O Reino Unido integra, desde 1973, o bloco, no qual os países contribuem com um fundo comum, cujos recursos são repartidos igualmente. Como a Inglaterra tem uma economia mais forte que a maioria dos demais integrantes, a contribuição tem sido uma das representativas. O país colabora com 11,3 milhões (R$ 40,6 milhões), o equivalente a 0,52% do rendimento nacional bruto, e recebe do bloco € 6,9 milhões (R$ 25 milhões), 0,32% do rendimento bruto inglês. Maria Antonieta reitera a importância do Reino Unido e da União Europeia ao equilíbrio da economia e da geopolítica internacionais:

Não acredito que haja interesse de nenhuma das partes envolvidas nesse processo em enfraquecer economicamente a União Europeia, cuja importância histórica abrange a consolidação da democracia, o fortalecimento de instituições e a busca pela paz no continente. A existência de um bloco estável e democrático do outro lado do Pacífico é essencial ao equilíbrio da política global. Além disso, o bloco faz uma distribuição monetária entre as nações mais ricas e mais pobres.
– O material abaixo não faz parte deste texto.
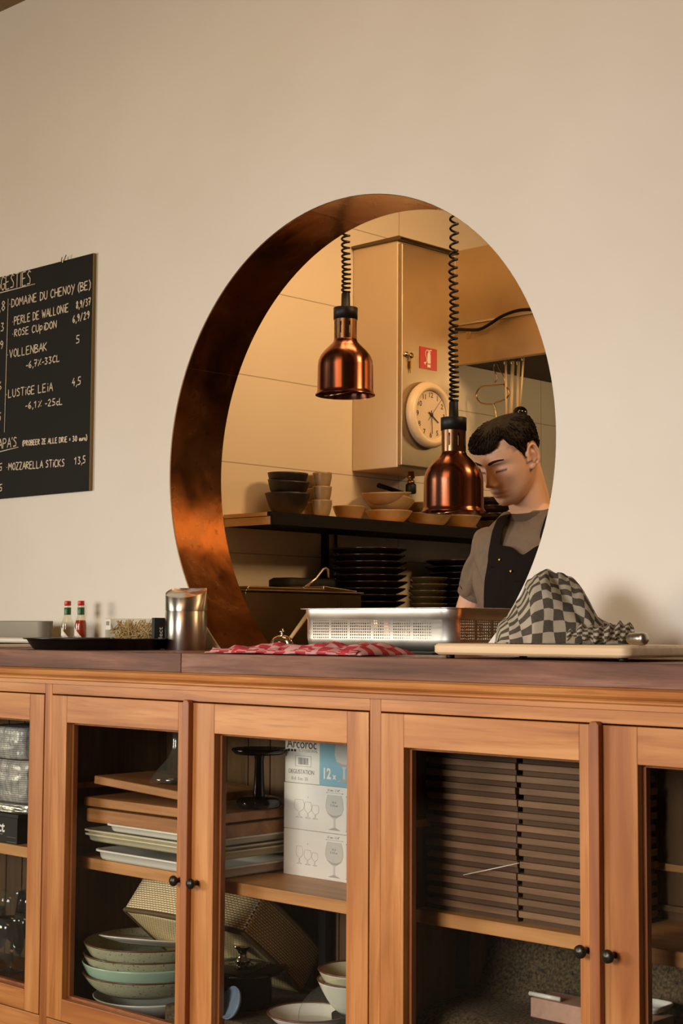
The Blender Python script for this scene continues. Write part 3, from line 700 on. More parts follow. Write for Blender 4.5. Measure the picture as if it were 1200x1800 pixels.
for i in range(420):
    L = .046; a, e = rnd.uniform(0, 2*PI), rnd.uniform(-1.1, 1.1)
    d = Vector((cos(a)*cos(e), .6*sin(a)*cos(e), sin(e)))*L/2
    c = Vector((rnd.uniform(-w/2+.018, w/2-.032), rnd.uniform(-.028, .026), rnd.uniform(.012, zt-.020)))
    p_, q_ = c-d, c+d
    for v in (p_, q_): v.x = min(max(v.x, -w/2+.003), w/2-.015); v.y = min(max(v.y, -.037), .037); v.z = min(max(v.z, .003), zt-.005)
    sk.tube([p_, q_], .0013, 4)
o = sk.build('sticks', 'match', mbx); o['kind'] = 'stuff'
# black tray
C0 = at(171, 1130, y=-.238); ht = at(171, 1123, y=-.40).z-T
tr = thing('serving_tray', 'large round black serving tray under the stick box, seen edge-on', 'tray', (C0.x, -.238, T))
MB().lathe([(.0005, .0), (.172, .0), (.178, .002), (.190, ht*.55), (.196, ht-.004), (.206, ht-.003), (.2075, ht), (.205, ht+.001), (.194, ht), (.187, ht*.55), (.175, .005), (.0005, .004)], 96).build('tray', 'tray_black', tr)
# steel bin with a swing lid
P = at(326, 1141, y=-.085); r = .0585; H = at(326, 1033, y=-.085).z-T; zs = at(326, 1074, y=-.085).z-T
bn = thing('table_bin', 'small brushed steel table bin with swing lid beside the black tray', 'bin', (P.x, -.085, T))
MB().lathe([(.0005, 0), (r, 0), (r, zs-.002), (r-.0015, zs-.001), (r-.0015, zs+.001)], 64).build('body', 'steel_v', bn)
hd = MB(); n = 64; cdir = math.radians(-62)
def lidz(a): return min(H, H - .020*(1+cos(a-cdir))/1.0 + .020) if False else H-.030*max(0, (cos(a-cdir)+.55)/1.55)
V = [(r*cos(2*PI*i/n), r*sin(2*PI*i/n), zs+.001) for i in range(n)]+[(r*cos(2*PI*i/n), r*sin(2*PI*i/n), lidz(2*PI*i/n)) for i in range(n)]
V += [((r-.002)*cos(2*PI*i/n), (r-.002)*sin(2*PI*i/n), lidz(2*PI*i/n)) for i in range(n)]+[((r-.002)*cos(2*PI*i/n), (r-.002)*sin(2*PI*i/n), zs+.001) for i in range(n)]
hd.add(V, [(j*n+i, j*n+(i+1) % n, (j+1)*n+(i+1) % n, (j+1)*n+i) for j in range(3) for i in range(n)], 0, True)
hd.build('lid_collar', 'steel_v', bn)
fl = MB(); V = [((r-.003)*cos(2*PI*i/n), (r-.003)*sin(2*PI*i/n), lidz(2*PI*i/n)-.003) for i in range(n)]
V2 = [((r-.003)*.5*cos(2*PI*i/n), (r-.003)*.5*sin(2*PI*i/n), lidz(2*PI*i/n)*.5+.5*(H-.012)-.004) for i in range(n)]
fl.add(V+V2+[(0, 0, H-.014)], [(i, (i+1) % n, n+(i+1) % n, n+i) for i in range(n)]+[(n+i, n+(i+1) % n, 2*n) for i in range(n)], 0, True)
fl.build('swing_flap', 'steel_v', bn)
# red check tea towel
def fold(u, v, sd, a=1.0): return noise.noise(Vector((u*7+sd, v*4, sd)))*a + .5*a*noise.noise(Vector((u*17, v*9+sd, sd)))
TX0, TX1 = at(402, 1146, y=-.36).x, at(660, 1146, y=-.36).x
rtw = thing('red_towel', 'crumpled red and white check tea towel at the front of the worktop', 'tea towel', ((TX0+TX1)/2, -.33, T))
tw = MB(); L = TX1-TX0
def towel(u, v):
    x = (u-.5)*L; e = min(1, min(u, 1-u)*9)*min(1, min(v, 1-v)*6)
    y = (v-.5)*.19 + .012*fold(u, v, 4) + .03*(u-.5)
    z = .003 + (e**.5)*(.012+.004*u + .008*fold(u, v, 1.7, 1.6) + .008*math.exp(-((u-.9)/.10)**2) + .006*math.exp(-((u-.55)/.12)**2))
    return (x, y, max(.0015, z))
tw.grid(towel, 110, 46); tw.build('cloth', 'red_towel', rtw, solid=.002)
tw = MB()
def tedge(u, v):
    x = (u-.5)*L*.93+.006; y = -.088+.012*fold(u, .2, 9)+.022*(v-.5); z = .005+.007*sin(v*PI)*(1+.9*fold(u, v, 6))
    return (x, y+.03*(u-.5), max(.001, z))
tw.grid(tedge, 90, 10); tw.build('folded_hem', 'red_towel', rtw, solid=.002)
# counter bell
P = at(491, 1128, y=.02); bz = T-.001
bl = thing('counter_bell', 'small chrome counter bell behind the red towel', 'bell', (P.x, .03, bz)); bl.scale = (1.08, 1.08, 1.2)
MB().lathe([(.0005, 0), (.034, 0), (.034, .006), (.030, .008)], 32).build('base', 'black_gloss', bl)
MB().lathe([(.0305, .009), (.031, .011), (.029, .022), (.023, .031), (.013, .0365), (.0005, .0385)], 36).build('dome', 'chrome', bl)
MB().lathe([(.0005, .038), (.004, .038), (.003, .042), (.0065, .0445), (.0065, .046), (.003, .048), (.0035, .051), (.0005, .0525)], 20).build('plunger', 'chrome', bl)
# wooden spatula leaning on the pan
A, B = at(506, 1128, y=.10), at(529, 1096, y=.16)
sp = thing('wooden_spatula', 'wooden spatula handle leaning between the bell and steel pan', 'spatula', (A.x, A.y, T))
d = (B-A).normalized(); A2 = A + d*((T+.004-A.z)/d.z)
MB().tube([A2, A2+(B-A2)*.5, B+d*.06], [.006, .0065, .008], 8, ell=(1.2, .5)).build('handle', 'bamboo', sp, True)
# gastronorm pan, perforated
mt = tag(MB().box(.02, .40, -.10, .33, T, T+.006).build('black_mat', 'black_matte'), 'thin black mat under the perforated steel pan', 'mat')
zt = at(700, 1068, y=.0).z
x0, x1 = at(529, 1075, y=.02).x, at(795, 1075, y=.02).x
y0, y1 = .02, .345; zb = T+.0065
pan = thing('perforated_pan', 'large perforated stainless steel kitchen pan sitting in the round opening', 'pan', ((x0+x1)/2, (y0+y1)/2, zb))
hw, hd_, hh = (x1-x0)/2, (y1-y0)/2, zt-zb
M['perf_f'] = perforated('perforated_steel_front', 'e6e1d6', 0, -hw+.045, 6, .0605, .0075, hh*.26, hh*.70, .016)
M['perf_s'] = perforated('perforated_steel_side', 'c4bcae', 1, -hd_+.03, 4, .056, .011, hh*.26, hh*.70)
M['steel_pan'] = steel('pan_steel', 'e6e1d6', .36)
def panloop(e, z, rr): return [(x, y, z) for x, y in rrect(-hw-e, hw+e, -hd_-e, hd_+e, rr, 8)]
pb = MB(); loft(pb, [panloop(*a) for a in ((-.03, .0, .03), (-.012, .003, .035), (-.003, .014, .04), (0, .03, .042), (.0, hh-.030, .042), (.0035, hh-.026, .044), (.0035, hh-.003, .044))], cap1=False)
# give the straight runs of the wall the punched material (front and back 1, ends 2)
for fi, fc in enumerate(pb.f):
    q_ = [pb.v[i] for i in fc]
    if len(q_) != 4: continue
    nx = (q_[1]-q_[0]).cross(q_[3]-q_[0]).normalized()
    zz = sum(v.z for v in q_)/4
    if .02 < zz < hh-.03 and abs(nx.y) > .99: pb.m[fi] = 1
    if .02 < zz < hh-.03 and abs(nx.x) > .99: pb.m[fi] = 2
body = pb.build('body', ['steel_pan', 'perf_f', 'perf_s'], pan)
rm = MB(); loft(rm, [panloop(*a) for a in ((.0035, hh-.003, .044), (.016, hh-.003, .05), (.016, hh, .05), (.002, hh, .044), (.002, hh-.004, .044))], cap0=False, cap1=False)
rm.build('rim', 'steel_pan', pan)
# cutting board, grey towel, utensil
A, B = at(757, 1150, y=-.40), at(1103, 1155, y=-.40)
bw = B.x-A.x
bd = thing('cutting_board', 'pale beech cutting board on small black feet at the right of the worktop', 'cutting board', ((A.x+B.x)/2, -.24, T))
b = MB(); loft(b, [[(x, y, z) for x, y in rrect(-bw/2-e, bw/2+e, -.16-e, .16+e, .02)] for e, z in ((-.006, .008), (0, .013), (0, .027), (-.005, .032))]); b.build('board', 'beech', bd, bevel=.001)
for sx_ in (-1, 1):
    for sy in (-1, 1): MB().lathe([(.0005, 0), (.009, 0), (.009, .009), (.0005, .009)], 16, (sx_*(bw/2-.03), sy*.13, 0)).build('foot', 'black_plastic', bd)
BT = T+.032
PC = at(982, 1137, y=-.24)
gt = thing('grey_towel', 'crumpled grey and black check kitchen towel heaped on the cutting board', 'kitchen towel', (PC.x, -.24, BT))
k_ = 1/ppm((PC.x, -.24, BT)); rtx = Vector((cos(YAW), sin(YAW), 0))
# silhouette (right-of-centre px, height px), widest at the foot
sil = [(-.134, .0), (-.130, .035), (-.100, .066), (-.082, .095), (-.062, .138), (-.035, .152), (.0, .147), (.035, .125), (.055, .100), (.075, .062), (.105, .042), (.140, .035), (.152, .0)]
def silh(x):
    for (a, h), (b, g) in zip(sil, sil[1:]):
        if a <= x <= b: t = (x-a)/(b-a); return h+(g-h)*t
    return 0
back = Vector((-sin(YAW), cos(YAW), 0))
def gtow(u, v):
    s_ = u*2-1; x = -.134+.286*u
    w = sin((v-.5)*PI)
    h = silh(x); dep = .085*(1-abs(s_)**3)**.5+.012
    dome = max(0, 1-abs(w)**2.0)**.5
    fo = fold(u, v, 2.2, 1.0)
    z = h*dome*(1+.15*fo*(1-abs(w))) + .004*fo
    y = w*dep + .018*noise.noise(Vector((u*5, v*5, 3)))*dome
    crease = .016*math.exp(-((x-.012+.55*(z-.09))/.012)**2)*(1 if w < .2 else 0)*(1-abs(w+.45))
    crease2 = .012*math.exp(-((x+.088)/.014)**2)*math.exp(-((z-.04)/.03)**2)*(1 if w < 0 else 0)
    p_ = rtx*(x+.010*fo*(1-dome)) + back*(y+crease+crease2)
    return (p_.x, p_.y, max(.002, z))
g_ = MB(); g_.grid(gtow, 96, 84); g_.build('cloth', 'grey_towel', gt, solid=.003)
rl = MB(); k = 34                     # twisted roll of cloth lying at the right foot
pts = []; rr = []
for i in range(k+1):
    t = i/k; p_ = rtx*(.0+.150*t) + back*(-.088+.03*t*t); pts.append((p_.x, p_.y, .015+.010*sin(t*PI*.8)+.004*sin(t*9))); rr.append(.011+.0075*sin(min(1, t*1.3)*PI*.62)+.002*sin(t*34))
def roll(u, v):
    i = min(k-1, int(u*k)); t = u*k-i; c = Vector(pts[i]).lerp(Vector(pts[i+1]), t); r_ = rr[i]+(rr[i+1]-rr[i])*t
    r_ *= 1+.20*sin(2*PI*v*2+u*46)
    if u < .02 or u > .98: r_ *= .35
    q_ = back*cos(2*PI*v)*r_; return (c.x+q_.x, c.y+q_.y, max(.001, c.z+sin(2*PI*v)*r_))
rl.grid(roll, 90, 20, closed_u=False); rl.build('twisted_end', 'grey_towel', gt)
P = at(1119, 1130, y=-.33)
ut = thing('utensil', 'short rounded steel knob-like utensil lying at right end of the cutting board', 'utensil', (P.x, -.33, BT))
d = Vector((.80, -.25, 0)).normalized(); pr = [(-.026, .003), (-.024, .0085), (-.018, .0115), (-.006, .0125), (.012, .0135), (.022, .0125), (.027, .009), (.029, .003)]
MB().tube([d*a+Vector((0, 0, .0135)) for a, _ in pr], [r_ for _, r_ in pr], 20).build('knob', 'steel_h', ut)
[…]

Perspectivas igualitárias não compõem, porém, o esboço dos desdobramentos políticos e socioeconômicos da decisão britânica. Pelo contrário: segundo Wrobel, o acirramento do discurso nacionalista revela-se, ao mesmo tempo, causa e efeito do resultado da consulta popular:

– É um passo para um mundo pior – sintetiza – A criação da União Europeia foi importante na contenção do nacionalismo europeu, que levou o continente a tantas guerras. Aí, motivados por um nacionalismo caboclo, um grupo decide acabar com tudo isso, em nome da independência. Independência de quê?

O resultado foi comemorado por personalidades e líderes alinhados a correntes nacionalistas, como o líder da Ukip (partido de inglês de extrema-direita) Nigel Farage,; a presidente do partido Frente Nacional, da França, Marine Le Pen; e o candidato republicano à Casa Branca Donald Trump. Ainda de acordo com Wrobel, o crescimento de frentes nacionalistas decorre da recusa generalizada à classe política tradicional:

– A raiz de tudo isso é uma critica radical à política como ela é. A ideia de que existe uma conspiração do establishment é cada vez mais corrente. Isso se mostra não só em partidos de extrema direita, mas nos de extrema esquerda também, como o Podemos, da Espanha. Há um movimento contrário aos políticos tradicionais. Mas as alternativas que nós conhecemos são golpes militares ou ditaduras fascistas e comunistas. Infelizmente, enquanto não se encontrar uma maneira melhor de gerir a sociedade moderna, teremos de conviver com políticos profissionais.

Já Maria Antonieta ressalta o avanço da xenofobia:

– Essa manobra (a saída do Reino Unido da EU) tem relação com o avanço do nacionalismo e da xenofobia. Pesquisas mostram que, hoje, a maior preocupação dos ingleses, principalmente os mais pobres, é a imigração. A saída do bloco reflete a expectativa de parcela da população de eximir o Reino Unido da responsabilidade de participar da resolução da crise migratória.